The same pattern showed up abroad. The ECB kept rates unchanged and said the war in the Middle East had made the outlook “significantly more uncertain,” creating upside risks to inflation and downside risks to growth, with a material near-term effect coming through higher energy prices. The Bank of England also held Bank Rate at 3.75% unanimously and said it would continue monitoring the conflict’s effect on global energy supply, energy prices, and the inflation outlook. Put differently, major central banks all spent this week saying some version of the same thing: growth may soften, but energy-driven inflation risk has limited their room to move quickly.
That matters for markets because it weakens the old habit of assuming bad news automatically brings faster rate cuts. If energy remains volatile, weaker growth does not necessarily buy immediate policy relief.
The U.S. macro data this week reinforced the sense of a slowing but not collapsing economy
The U.S. data flow did not show an economy falling apart. It showed an economy that is softer in places, but still firm enough to keep the Fed cautious.
Labor-market data remained relatively stable. The Department of Labor said initial jobless claims fell to 205,000 for the week ending March 14, down 8,000 from the prior week, while the four-week average edged down to 210,750. That still looks more like a “low-hire, low-fire” market than a full labor break.
But growth-sensitive data were less reassuring. U.S. construction spending for January was $2.190 trillion at a seasonally adjusted annual rate, down 0.3% from December. Private construction fell 0.6%, residential construction fell 0.8%, and nonresidential construction was also down. Public construction rose, but the broader message is that interest-rate sensitivity is still visible in the real economy, especially where financing costs matter.
The macro picture this week, then, was not one of collapse. It was one of friction: labor still holding together, real-economy activity showing softness, and monetary policy constrained by energy-linked inflation risk. That is a much more uncomfortable mix than a clean slowdown.

Private credit is becoming a macro story, not just an asset-class story
The most underappreciated part of this week may have been what happened in private credit.

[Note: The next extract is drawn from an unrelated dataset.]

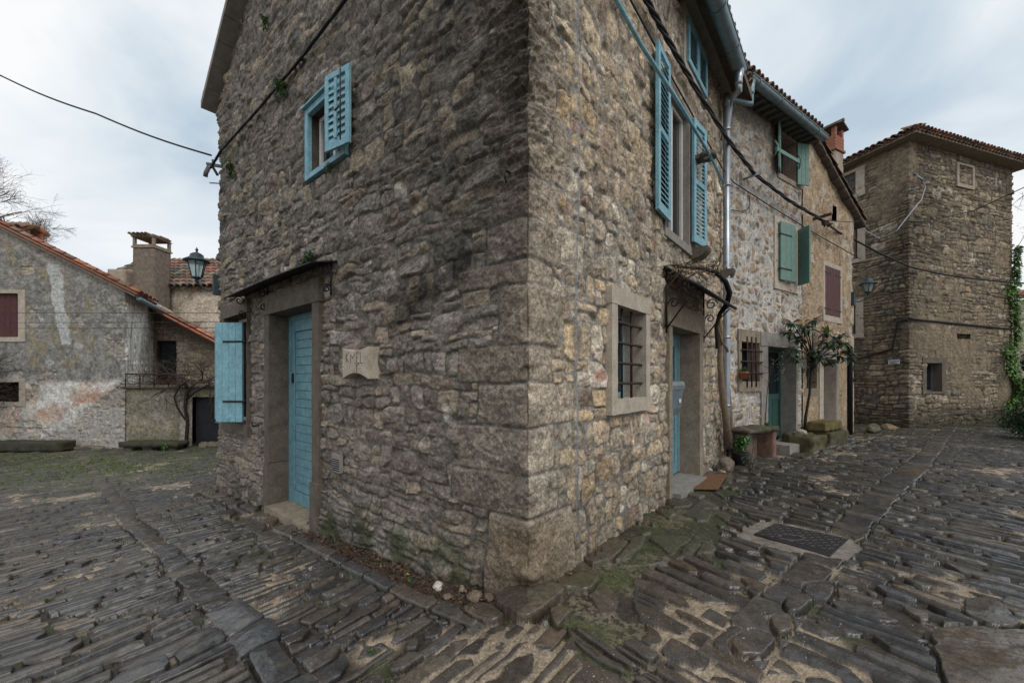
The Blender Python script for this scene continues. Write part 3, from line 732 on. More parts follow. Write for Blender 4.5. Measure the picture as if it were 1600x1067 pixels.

Apollo Debt Solutions, one of the larger semiliquid private-credit vehicles, said redemption requests reached 11.2% of shares this quarter, well above its 5% repurchase limit, and the fund capped withdrawals accordingly. It expects to return only about 45% of requested capital. That is not a systemwide seizure. But it is a very clear reminder that “stable yield” and “daily liquidity” are not the same thing, especially in vehicles that own illiquid loans.
More important than the gating itself is what it signals. Apollo said the start of 2026 had brought heightened market volatility and increased scrutiny to private credit as an asset class, including concerns about liquidity management, valuation, and software exposure. That last point matters. One of the growing market worries is that software-heavy lending books may face a more difficult environment if AI compresses pricing power, weakens customer retention, or changes the economics of recurring-revenue businesses that were once seen as ideal credit collateral.
This is where private credit becomes a macro issue. When rates are high, liquidity is tighter, and growth visibility is weaker, the market starts to care much more about what sits inside private portfolios. It is no longer enough to say “the loans are floating-rate” or “the borrowers are sponsor-backed.” Investors start asking whether the underlying cash flows are durable, whether the marks are realistic, and whether liquidity promises match asset reality. Apollo’s redemption cap did not create that question. It made it visible.
The link between Iran, the Fed, and private credit is tighter than it looks
These are not separate stories.
Higher geopolitical risk pushes oil higher. Higher oil increases near-term inflation pressure. Higher inflation pressure limits how quickly central banks can ease. A more cautious central-bank backdrop keeps financing conditions tight for longer. And tighter financing conditions always expose the weaker, less liquid, and more aggressively underwritten corners of credit first. That is why this week’s oil volatility and this week’s private-credit unease belong in the same conversation.
This is also why the market reaction on March 23 should not be read too cleanly. The equity rebound and oil collapse were a relief move, but they were relief from a tail-risk scenario, not resolution of the deeper macro tension. The same week still delivered a cautious Fed, softer construction data, and visible stress in semiliquid private-credit structures. That is not a world in which risk has gone away. It is a world in which risk briefly became less acute.
Market reaction
Fact: after Trump’s March 23 comments, Brent crude fell by roughly 11% at the close after an intraday drop of about 13%, while U.S. equities rallied, with the S&P 500 up 1.1% and the Dow up 1.4%. Fact: the Fed had just held rates at 3.50%–3.75%, citing elevated uncertainty and Middle East-related risks. Fact: Apollo Debt Solutions capped quarterly withdrawals at 5% after redemption requests hit 11.2%. Inference: the market is not pricing a clean macro regime. It is pricing temporary geopolitical relief into a still-fragile mix of inflation risk, policy caution, and credit selectivity.
Final synthesis
The real lesson from this week is not that markets calmed down. It is that they remain extremely headline-sensitive because the underlying equilibrium is fragile.
Trump’s Iran comments were enough to knock more than 10% off oil in a single session and ignite a relief rally in stocks. But the deeper structure underneath that move has not changed much. The Fed is still cautious. Real-economy data are softer at the margin. And private credit is starting to show the kind of liquidity stress that only becomes visible when investors want their money back at the same time.
That is the macro setup now: not panic, but fragility. Not crisis, but a system that reacts violently because too many variables now sit on unstable footing at once. The market may have priced a five-day pause. It has not yet fully priced how persistent this new regime of energy volatility, policy caution, and credit discrimination could become.